The governors say the technology would be strictly limited to prisons, and that society outside would not suffer.

"The FCC should act to streamline regulatory review processes and allow states to implement cost-efficient technology in prisons, where the installation of such technology will not sacrifice the safety of the general public," reads the letter, which was proposed by Haley and also signed by governors from Alabama, Georgia, Indiana, Maine, Mississippi, Nebraska, North Dakota, South Dakota and Utah.

Haley has long spoken of the dangers of illegal cellphones behind bars. Smuggled by the thousands inside hollowed out footballs, whisked in by corrupt employees or sometimes even dropped by drone, these phones can give inmates an unmonitored, unfettered means of continuing their crimes and even perpetrating violence.

"This is something that has a solution to it," Haley testified last month at an FCC field hearing in Columbia. She said the state has tried other methods, none as effective as signal blocking. "Allow us to jam our prisons. … Something has to change."

Robert Johnson, a former anti-contraband officer at one of South Carolina's most violent prisons, was shot six times outside his Sumter home in 2010, after police said an inmate used an illegal cellphone to order the hit. He survived, enduring more than a dozen surgeries, and has become an advocate for using jamming technology in prisons.

South Carolina Corrections Director Bryan Stirling and his predecessor, Jon Ozmint, also have sought this permission, to no avail.

In 2008, South Carolina got FCC permission for a one-time test at Lieber Correctional Institution, home to the state's death row. Officials flipped a switch on a briefcase-sized device that emitted a frequency that immediately shut down cellphones inside an auditorium.

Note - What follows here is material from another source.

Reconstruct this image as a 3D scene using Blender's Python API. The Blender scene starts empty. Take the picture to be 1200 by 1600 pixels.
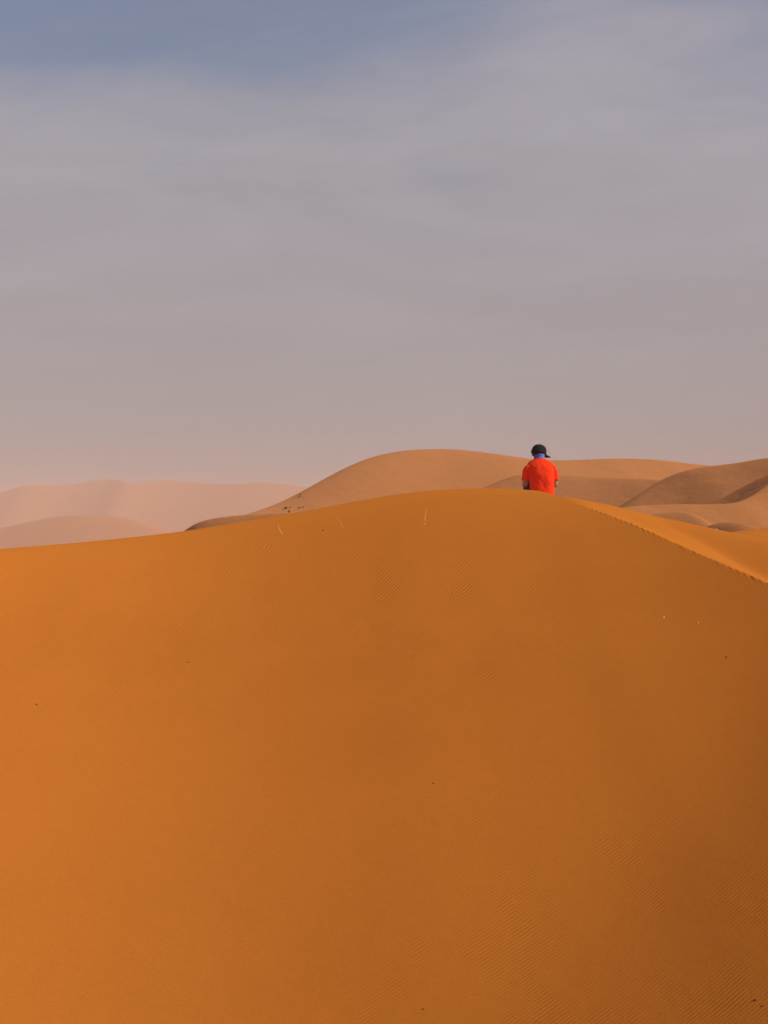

Outside in the hallway, cell service was uninterrupted.

Commissioner Ajit Pai, who oversaw April's field hearing, called the status quo "not acceptable" and said he would renew a discussion about next steps.

In a statement provided to The Associated Press, Wheeler said he agreed contraband cellphones are "a serious problem" and would work with Pai on the issue.

Asked Tuesday about Haley's letter, Pai said it's time for the agency to act.

"The FCC needs to take a leadership role in helping corrections officials combat this problem," Pai told AP. "We must take action, and now."